Supplied information:

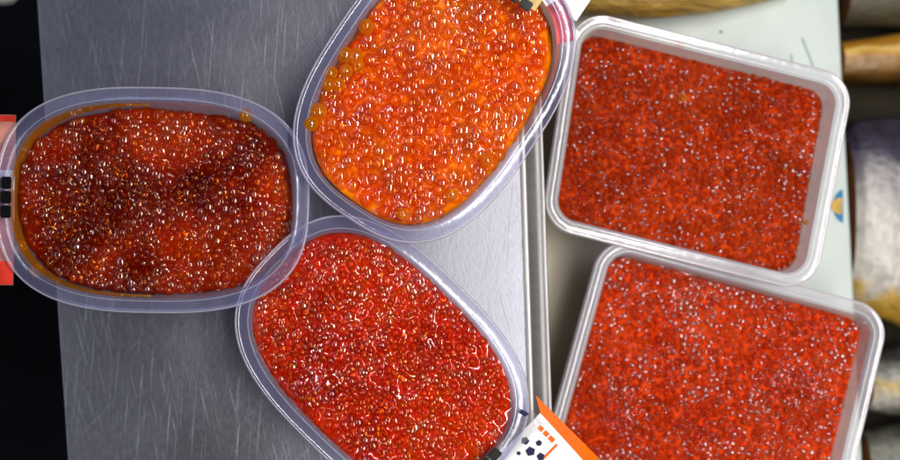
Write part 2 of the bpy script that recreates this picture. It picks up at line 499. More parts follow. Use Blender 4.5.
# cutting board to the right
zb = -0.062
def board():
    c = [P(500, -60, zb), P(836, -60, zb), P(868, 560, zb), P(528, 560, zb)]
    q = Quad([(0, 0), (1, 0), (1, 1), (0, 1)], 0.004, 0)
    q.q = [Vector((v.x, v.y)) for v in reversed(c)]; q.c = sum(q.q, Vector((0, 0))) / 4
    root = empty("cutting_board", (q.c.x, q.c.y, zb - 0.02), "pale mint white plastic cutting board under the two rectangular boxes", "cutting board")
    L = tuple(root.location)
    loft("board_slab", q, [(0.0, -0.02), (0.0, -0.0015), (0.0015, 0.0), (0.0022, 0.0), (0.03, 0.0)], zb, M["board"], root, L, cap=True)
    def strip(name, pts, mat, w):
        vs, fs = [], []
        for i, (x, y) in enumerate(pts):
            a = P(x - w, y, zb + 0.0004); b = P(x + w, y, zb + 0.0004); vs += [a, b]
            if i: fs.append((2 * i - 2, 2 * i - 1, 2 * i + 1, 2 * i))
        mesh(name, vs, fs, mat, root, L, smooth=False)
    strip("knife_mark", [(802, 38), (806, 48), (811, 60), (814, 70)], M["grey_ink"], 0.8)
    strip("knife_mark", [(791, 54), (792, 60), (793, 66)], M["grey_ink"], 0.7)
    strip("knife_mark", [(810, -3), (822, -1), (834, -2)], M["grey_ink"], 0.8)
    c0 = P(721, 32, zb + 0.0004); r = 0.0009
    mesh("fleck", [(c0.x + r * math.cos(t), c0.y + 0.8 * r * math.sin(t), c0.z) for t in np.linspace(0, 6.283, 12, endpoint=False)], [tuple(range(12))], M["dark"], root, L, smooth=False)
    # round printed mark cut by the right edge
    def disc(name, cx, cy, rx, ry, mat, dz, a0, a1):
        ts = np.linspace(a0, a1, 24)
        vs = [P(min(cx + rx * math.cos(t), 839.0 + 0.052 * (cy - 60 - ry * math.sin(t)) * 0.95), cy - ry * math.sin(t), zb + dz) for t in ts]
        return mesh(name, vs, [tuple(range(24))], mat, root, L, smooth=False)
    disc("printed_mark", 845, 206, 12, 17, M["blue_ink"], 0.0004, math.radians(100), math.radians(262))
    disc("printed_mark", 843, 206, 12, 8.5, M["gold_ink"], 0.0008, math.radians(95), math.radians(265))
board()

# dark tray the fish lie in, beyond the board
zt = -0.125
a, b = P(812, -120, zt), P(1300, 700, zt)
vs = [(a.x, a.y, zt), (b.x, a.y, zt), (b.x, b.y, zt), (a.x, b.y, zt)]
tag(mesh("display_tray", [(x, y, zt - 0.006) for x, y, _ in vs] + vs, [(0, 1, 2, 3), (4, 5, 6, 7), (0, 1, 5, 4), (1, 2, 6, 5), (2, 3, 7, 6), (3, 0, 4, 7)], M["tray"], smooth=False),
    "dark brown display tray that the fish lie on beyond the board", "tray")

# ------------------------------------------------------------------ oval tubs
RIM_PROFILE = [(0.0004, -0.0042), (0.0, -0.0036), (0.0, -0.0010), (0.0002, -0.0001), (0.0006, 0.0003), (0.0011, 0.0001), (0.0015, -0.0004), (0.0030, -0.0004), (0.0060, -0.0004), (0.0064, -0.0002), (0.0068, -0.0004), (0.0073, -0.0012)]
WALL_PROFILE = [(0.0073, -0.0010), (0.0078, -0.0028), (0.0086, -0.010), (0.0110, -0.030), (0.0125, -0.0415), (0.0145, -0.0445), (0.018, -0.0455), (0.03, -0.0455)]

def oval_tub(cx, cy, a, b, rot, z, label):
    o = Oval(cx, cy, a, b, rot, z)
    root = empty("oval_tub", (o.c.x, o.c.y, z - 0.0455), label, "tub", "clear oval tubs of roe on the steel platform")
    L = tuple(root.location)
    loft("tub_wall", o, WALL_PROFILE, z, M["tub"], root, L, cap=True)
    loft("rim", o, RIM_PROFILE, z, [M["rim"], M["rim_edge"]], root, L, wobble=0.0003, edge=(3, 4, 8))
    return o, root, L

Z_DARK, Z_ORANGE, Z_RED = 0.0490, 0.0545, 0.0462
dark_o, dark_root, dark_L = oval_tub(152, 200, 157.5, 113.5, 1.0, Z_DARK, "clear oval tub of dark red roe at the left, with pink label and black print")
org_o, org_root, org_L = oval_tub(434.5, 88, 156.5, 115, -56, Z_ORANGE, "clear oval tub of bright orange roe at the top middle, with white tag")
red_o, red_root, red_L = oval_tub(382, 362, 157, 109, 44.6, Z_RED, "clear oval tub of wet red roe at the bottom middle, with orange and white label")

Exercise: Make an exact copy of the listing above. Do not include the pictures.

Solution to the problem:
Write part 2 of the bpy script that recreates this picture. It picks up at line 499. More parts follow. Use Blender 4.5.
# cutting board to the right
zb = -0.062
def board():
    c = [P(500, -60, zb), P(836, -60, zb), P(868, 560, zb), P(528, 560, zb)]
    q = Quad([(0, 0), (1, 0), (1, 1), (0, 1)], 0.004, 0)
    q.q = [Vector((v.x, v.y)) for v in reversed(c)]; q.c = sum(q.q, Vector((0, 0))) / 4
    root = empty("cutting_board", (q.c.x, q.c.y, zb - 0.02), "pale mint white plastic cutting board under the two rectangular boxes", "cutting board")
    L = tuple(root.location)
    loft("board_slab", q, [(0.0, -0.02), (0.0, -0.0015), (0.0015, 0.0), (0.0022, 0.0), (0.03, 0.0)], zb, M["board"], root, L, cap=True)
    def strip(name, pts, mat, w):
        vs, fs = [], []
        for i, (x, y) in enumerate(pts):
            a = P(x - w, y, zb + 0.0004); b = P(x + w, y, zb + 0.0004); vs += [a, b]
            if i: fs.append((2 * i - 2, 2 * i - 1, 2 * i + 1, 2 * i))
        mesh(name, vs, fs, mat, root, L, smooth=False)
    strip("knife_mark", [(802, 38), (806, 48), (811, 60), (814, 70)], M["grey_ink"], 0.8)
    strip("knife_mark", [(791, 54), (792, 60), (793, 66)], M["grey_ink"], 0.7)
    strip("knife_mark", [(810, -3), (822, -1), (834, -2)], M["grey_ink"], 0.8)
    c0 = P(721, 32, zb + 0.0004); r = 0.0009
    mesh("fleck", [(c0.x + r * math.cos(t), c0.y + 0.8 * r * math.sin(t), c0.z) for t in np.linspace(0, 6.283, 12, endpoint=False)], [tuple(range(12))], M["dark"], root, L, smooth=False)
    # round printed mark cut by the right edge
    def disc(name, cx, cy, rx, ry, mat, dz, a0, a1):
        ts = np.linspace(a0, a1, 24)
        vs = [P(min(cx + rx * math.cos(t), 839.0 + 0.052 * (cy - 60 - ry * math.sin(t)) * 0.95), cy - ry * math.sin(t), zb + dz) for t in ts]
        return mesh(name, vs, [tuple(range(24))], mat, root, L, smooth=False)
    disc("printed_mark", 845, 206, 12, 17, M["blue_ink"], 0.0004, math.radians(100), math.radians(262))
    disc("printed_mark", 843, 206, 12, 8.5, M["gold_ink"], 0.0008, math.radians(95), math.radians(265))
board()

# dark tray the fish lie in, beyond the board
zt = -0.125
a, b = P(812, -120, zt), P(1300, 700, zt)
vs = [(a.x, a.y, zt), (b.x, a.y, zt), (b.x, b.y, zt), (a.x, b.y, zt)]
tag(mesh("display_tray", [(x, y, zt - 0.006) for x, y, _ in vs] + vs, [(0, 1, 2, 3), (4, 5, 6, 7), (0, 1, 5, 4), (1, 2, 6, 5), (2, 3, 7, 6), (3, 0, 4, 7)], M["tray"], smooth=False),
    "dark brown display tray that the fish lie on beyond the board", "tray")

# ------------------------------------------------------------------ oval tubs
RIM_PROFILE = [(0.0004, -0.0042), (0.0, -0.0036), (0.0, -0.0010), (0.0002, -0.0001), (0.0006, 0.0003), (0.0011, 0.0001), (0.0015, -0.0004), (0.0030, -0.0004), (0.0060, -0.0004), (0.0064, -0.0002), (0.0068, -0.0004), (0.0073, -0.0012)]
WALL_PROFILE = [(0.0073, -0.0010), (0.0078, -0.0028), (0.0086, -0.010), (0.0110, -0.030), (0.0125, -0.0415), (0.0145, -0.0445), (0.018, -0.0455), (0.03, -0.0455)]

def oval_tub(cx, cy, a, b, rot, z, label):
    o = Oval(cx, cy, a, b, rot, z)
    root = empty("oval_tub", (o.c.x, o.c.y, z - 0.0455), label, "tub", "clear oval tubs of roe on the steel platform")
    L = tuple(root.location)
    loft("tub_wall", o, WALL_PROFILE, z, M["tub"], root, L, cap=True)
    loft("rim", o, RIM_PROFILE, z, [M["rim"], M["rim_edge"]], root, L, wobble=0.0003, edge=(3, 4, 8))
    return o, root, L

Z_DARK, Z_ORANGE, Z_RED = 0.0490, 0.0545, 0.0462
dark_o, dark_root, dark_L = oval_tub(152, 200, 157.5, 113.5, 1.0, Z_DARK, "clear oval tub of dark red roe at the left, with pink label and black print")
org_o, org_root, org_L = oval_tub(434.5, 88, 156.5, 115, -56, Z_ORANGE, "clear oval tub of bright orange roe at the top middle, with white tag")
red_o, red_root, red_L = oval_tub(382, 362, 157, 109, 44.6, Z_RED, "clear oval tub of wet red roe at the bottom middle, with orange and white label")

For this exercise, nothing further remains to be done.